::: Given material :::

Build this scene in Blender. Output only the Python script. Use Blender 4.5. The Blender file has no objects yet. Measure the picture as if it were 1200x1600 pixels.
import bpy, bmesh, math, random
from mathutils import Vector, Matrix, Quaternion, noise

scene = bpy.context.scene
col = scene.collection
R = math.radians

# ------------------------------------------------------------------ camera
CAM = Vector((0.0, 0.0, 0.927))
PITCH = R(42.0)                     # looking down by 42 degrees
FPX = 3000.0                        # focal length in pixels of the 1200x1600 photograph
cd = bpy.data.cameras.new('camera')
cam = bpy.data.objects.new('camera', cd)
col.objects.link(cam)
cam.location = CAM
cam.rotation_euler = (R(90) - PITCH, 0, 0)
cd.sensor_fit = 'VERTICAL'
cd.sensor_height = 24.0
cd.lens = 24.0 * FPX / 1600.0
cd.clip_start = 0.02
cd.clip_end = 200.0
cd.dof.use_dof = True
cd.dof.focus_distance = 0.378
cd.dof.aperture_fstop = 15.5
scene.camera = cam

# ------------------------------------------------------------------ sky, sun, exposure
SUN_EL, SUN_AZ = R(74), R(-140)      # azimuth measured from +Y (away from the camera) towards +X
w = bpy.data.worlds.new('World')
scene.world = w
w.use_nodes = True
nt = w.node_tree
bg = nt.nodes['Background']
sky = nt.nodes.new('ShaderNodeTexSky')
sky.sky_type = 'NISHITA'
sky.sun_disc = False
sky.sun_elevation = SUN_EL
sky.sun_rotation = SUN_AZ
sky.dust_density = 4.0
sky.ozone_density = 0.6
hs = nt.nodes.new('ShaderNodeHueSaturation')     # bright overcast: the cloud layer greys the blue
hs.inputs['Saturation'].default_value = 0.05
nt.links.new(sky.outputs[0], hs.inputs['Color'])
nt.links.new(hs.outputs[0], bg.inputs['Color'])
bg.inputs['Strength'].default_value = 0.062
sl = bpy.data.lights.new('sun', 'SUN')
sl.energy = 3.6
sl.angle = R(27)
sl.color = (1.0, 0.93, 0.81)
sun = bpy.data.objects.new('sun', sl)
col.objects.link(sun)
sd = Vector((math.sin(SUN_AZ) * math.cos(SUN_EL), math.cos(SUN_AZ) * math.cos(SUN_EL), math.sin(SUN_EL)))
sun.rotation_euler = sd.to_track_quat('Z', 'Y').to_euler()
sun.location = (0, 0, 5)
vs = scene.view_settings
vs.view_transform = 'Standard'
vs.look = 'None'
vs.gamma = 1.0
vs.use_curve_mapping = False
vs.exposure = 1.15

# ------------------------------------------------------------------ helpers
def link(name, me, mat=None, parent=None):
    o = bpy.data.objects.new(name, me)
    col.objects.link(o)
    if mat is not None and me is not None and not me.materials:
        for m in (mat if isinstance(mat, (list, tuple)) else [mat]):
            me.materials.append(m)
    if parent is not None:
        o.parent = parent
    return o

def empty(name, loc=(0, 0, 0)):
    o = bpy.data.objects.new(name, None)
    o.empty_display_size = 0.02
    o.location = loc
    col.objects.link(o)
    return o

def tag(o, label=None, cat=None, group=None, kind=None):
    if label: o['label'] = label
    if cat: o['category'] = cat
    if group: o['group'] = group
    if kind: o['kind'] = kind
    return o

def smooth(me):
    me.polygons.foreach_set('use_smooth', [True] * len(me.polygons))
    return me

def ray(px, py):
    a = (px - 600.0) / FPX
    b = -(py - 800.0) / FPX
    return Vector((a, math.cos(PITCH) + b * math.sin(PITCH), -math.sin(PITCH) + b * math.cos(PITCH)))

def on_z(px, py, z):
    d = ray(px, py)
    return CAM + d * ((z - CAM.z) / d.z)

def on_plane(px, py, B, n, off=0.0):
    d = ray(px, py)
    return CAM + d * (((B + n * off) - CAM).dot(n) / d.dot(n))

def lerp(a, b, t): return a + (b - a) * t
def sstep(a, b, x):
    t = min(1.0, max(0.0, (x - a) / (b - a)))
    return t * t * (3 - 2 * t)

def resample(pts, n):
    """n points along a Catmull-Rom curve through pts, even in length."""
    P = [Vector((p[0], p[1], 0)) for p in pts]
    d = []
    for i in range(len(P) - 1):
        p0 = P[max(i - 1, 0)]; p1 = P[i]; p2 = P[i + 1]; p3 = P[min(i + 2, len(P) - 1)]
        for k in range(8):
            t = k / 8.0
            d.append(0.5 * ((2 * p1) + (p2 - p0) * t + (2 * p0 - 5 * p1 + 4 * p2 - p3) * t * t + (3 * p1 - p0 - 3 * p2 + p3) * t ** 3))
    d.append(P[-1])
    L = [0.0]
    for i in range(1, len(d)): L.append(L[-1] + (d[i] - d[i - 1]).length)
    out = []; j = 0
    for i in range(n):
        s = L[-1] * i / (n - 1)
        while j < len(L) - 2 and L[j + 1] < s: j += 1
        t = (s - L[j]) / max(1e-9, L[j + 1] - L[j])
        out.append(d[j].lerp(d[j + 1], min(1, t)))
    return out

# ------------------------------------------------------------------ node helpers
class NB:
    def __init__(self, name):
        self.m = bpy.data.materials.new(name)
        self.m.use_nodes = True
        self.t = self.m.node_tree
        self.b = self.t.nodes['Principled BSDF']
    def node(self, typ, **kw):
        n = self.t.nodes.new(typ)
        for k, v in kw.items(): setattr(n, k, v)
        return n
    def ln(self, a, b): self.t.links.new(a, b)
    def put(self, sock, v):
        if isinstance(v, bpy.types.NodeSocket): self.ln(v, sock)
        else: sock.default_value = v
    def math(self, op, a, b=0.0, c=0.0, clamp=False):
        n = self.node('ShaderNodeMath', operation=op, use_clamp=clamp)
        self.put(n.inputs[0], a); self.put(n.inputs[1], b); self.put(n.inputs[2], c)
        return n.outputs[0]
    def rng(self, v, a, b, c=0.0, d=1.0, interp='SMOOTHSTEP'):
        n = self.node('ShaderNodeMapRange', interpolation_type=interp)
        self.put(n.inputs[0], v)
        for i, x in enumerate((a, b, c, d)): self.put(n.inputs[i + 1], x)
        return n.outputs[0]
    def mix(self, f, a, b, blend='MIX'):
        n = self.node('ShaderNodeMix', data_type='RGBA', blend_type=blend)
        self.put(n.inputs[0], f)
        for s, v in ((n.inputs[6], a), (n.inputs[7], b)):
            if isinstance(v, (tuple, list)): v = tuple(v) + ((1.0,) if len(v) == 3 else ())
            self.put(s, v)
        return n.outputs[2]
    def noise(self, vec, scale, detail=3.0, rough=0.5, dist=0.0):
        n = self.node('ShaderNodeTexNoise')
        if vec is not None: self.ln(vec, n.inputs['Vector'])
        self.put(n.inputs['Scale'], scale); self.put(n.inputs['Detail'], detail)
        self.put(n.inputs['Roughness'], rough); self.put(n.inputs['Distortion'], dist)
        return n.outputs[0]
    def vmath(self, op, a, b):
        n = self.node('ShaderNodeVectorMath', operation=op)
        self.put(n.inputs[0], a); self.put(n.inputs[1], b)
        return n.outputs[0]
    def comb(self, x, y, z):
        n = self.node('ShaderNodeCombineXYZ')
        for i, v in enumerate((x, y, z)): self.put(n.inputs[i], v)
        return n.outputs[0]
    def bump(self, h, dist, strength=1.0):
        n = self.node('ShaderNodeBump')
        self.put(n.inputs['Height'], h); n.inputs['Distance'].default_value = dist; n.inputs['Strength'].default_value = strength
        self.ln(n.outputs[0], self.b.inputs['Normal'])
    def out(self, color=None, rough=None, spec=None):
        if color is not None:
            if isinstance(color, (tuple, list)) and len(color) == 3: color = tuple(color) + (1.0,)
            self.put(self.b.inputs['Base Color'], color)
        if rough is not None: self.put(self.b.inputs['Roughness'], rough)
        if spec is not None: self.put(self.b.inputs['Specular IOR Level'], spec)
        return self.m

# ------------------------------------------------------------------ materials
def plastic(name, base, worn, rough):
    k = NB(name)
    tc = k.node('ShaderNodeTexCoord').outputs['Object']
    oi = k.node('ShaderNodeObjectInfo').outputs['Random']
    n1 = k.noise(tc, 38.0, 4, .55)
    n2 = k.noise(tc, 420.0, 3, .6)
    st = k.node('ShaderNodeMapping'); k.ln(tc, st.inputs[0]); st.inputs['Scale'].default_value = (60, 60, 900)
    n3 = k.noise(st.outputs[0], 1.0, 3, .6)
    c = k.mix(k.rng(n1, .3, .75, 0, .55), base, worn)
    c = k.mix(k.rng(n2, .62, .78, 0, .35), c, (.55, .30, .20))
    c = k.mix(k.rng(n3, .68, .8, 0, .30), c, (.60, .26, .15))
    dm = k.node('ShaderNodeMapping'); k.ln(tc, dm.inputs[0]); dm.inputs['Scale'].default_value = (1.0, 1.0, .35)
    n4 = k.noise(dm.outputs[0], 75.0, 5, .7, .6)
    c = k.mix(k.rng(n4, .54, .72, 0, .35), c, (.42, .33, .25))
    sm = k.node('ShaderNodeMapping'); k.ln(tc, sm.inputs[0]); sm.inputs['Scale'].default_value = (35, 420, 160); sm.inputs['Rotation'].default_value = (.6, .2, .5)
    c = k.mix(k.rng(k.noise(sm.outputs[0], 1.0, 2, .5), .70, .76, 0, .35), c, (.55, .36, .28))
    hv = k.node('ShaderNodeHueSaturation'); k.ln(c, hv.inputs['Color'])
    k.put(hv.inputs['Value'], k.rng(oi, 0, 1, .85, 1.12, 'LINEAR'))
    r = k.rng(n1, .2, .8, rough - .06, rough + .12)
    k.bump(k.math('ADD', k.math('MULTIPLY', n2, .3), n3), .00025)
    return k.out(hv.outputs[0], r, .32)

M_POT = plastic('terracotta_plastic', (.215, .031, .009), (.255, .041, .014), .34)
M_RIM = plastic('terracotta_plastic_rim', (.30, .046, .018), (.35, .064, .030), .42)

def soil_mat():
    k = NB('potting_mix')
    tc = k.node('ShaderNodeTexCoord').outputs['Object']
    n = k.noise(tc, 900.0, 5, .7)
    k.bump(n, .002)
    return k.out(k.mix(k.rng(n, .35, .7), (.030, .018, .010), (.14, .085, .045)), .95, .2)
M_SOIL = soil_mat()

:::

**Task**
Print only the lines that run from the start of the listing to the line bearing "scene.camera = cam"; please keep the first line and that last one, exactly as they appear.

**Response to this exercise**
Build this scene in Blender. Output only the Python script. Use Blender 4.5. The Blender file has no objects yet. Measure the picture as if it were 1200x1600 pixels.
import bpy, bmesh, math, random
from mathutils import Vector, Matrix, Quaternion, noise

scene = bpy.context.scene
col = scene.collection
R = math.radians

# ------------------------------------------------------------------ camera
CAM = Vector((0.0, 0.0, 0.927))
PITCH = R(42.0)                     # looking down by 42 degrees
FPX = 3000.0                        # focal length in pixels of the 1200x1600 photograph
cd = bpy.data.cameras.new('camera')
cam = bpy.data.objects.new('camera', cd)
col.objects.link(cam)
cam.location = CAM
cam.rotation_euler = (R(90) - PITCH, 0, 0)
cd.sensor_fit = 'VERTICAL'
cd.sensor_height = 24.0
cd.lens = 24.0 * FPX / 1600.0
cd.clip_start = 0.02
cd.clip_end = 200.0
cd.dof.use_dof = True
cd.dof.focus_distance = 0.378
cd.dof.aperture_fstop = 15.5
scene.camera = cam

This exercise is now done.